Gentlemen, start your game engines: building addictive worlds

Bad games can either make you throw your controller at the screen or inspire you to design better ones. If you think you can do better or are just interested in making games, a game design course like that offered by School of Game Design is one way to go to acquire the necessary skills. Game design isn’t producing a polished product, but sketching out the rules and strategies of games at the pre-production stage. Game designers dream up characters, gameplay, environment and storyline before the digital sculptors and animators get started on bringing it all to life as a finished game.

Beautiful graphics mean little unless they are based on engaging game dynamics. But they can be the icing on the cake of a well-designed game that has that elusive ‘one more go’ feel that keeps players glued to their controllers. It’s game designers who sit down at the drawing board stage and create stories and reward structures that make a game addictive and destined for greatness. They define how a game works in the same way an architect defines how a building works.

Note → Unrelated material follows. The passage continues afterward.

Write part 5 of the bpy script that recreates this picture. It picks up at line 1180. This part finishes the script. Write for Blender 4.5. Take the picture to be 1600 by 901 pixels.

The School of Game Design offers a structured progression for a one-size-fits-all fee that grants a year’s access to all the resources on the site. Students start with the fundamentals of 2D game design using GameSalad, a drag-and-drop game creation tool that requires no programming knowledge. After mastering the basics and getting to grips with the physics engine, learners will create a Mario-style 2D platformer and then recreate the game Flappy Bird. There is also an opportunity to create an indie platformer along the lines of Manuganu, Badland, The Silent Age or Limbo.

With a foundation in 2D game design, it’s time to move on to 3D and the hugely powerful Unity3D game engine. Some C# training is thrown in at this stage for those without much programming knowledge – it is very useful when using the various tools and techniques that still lie ahead.

In Unity3D you get to build a level and populate it with characters whose movement and weapons options you define. When the world-building and gameplay specifics are complete it’s time to add some conflict in the form of your first 3D boss battle!

There’s a course on Unity3D’s powerful particle effects, which can be used to create smoke, fire, snow, leaves and many other visual treats. It then remains to recreate another classic game, the isometric 2.5D chicken-splatter frenzy Crossy Road. At the end of all this, students will have a portfolio of work and a bag of experience they can take to game studios to show their skills.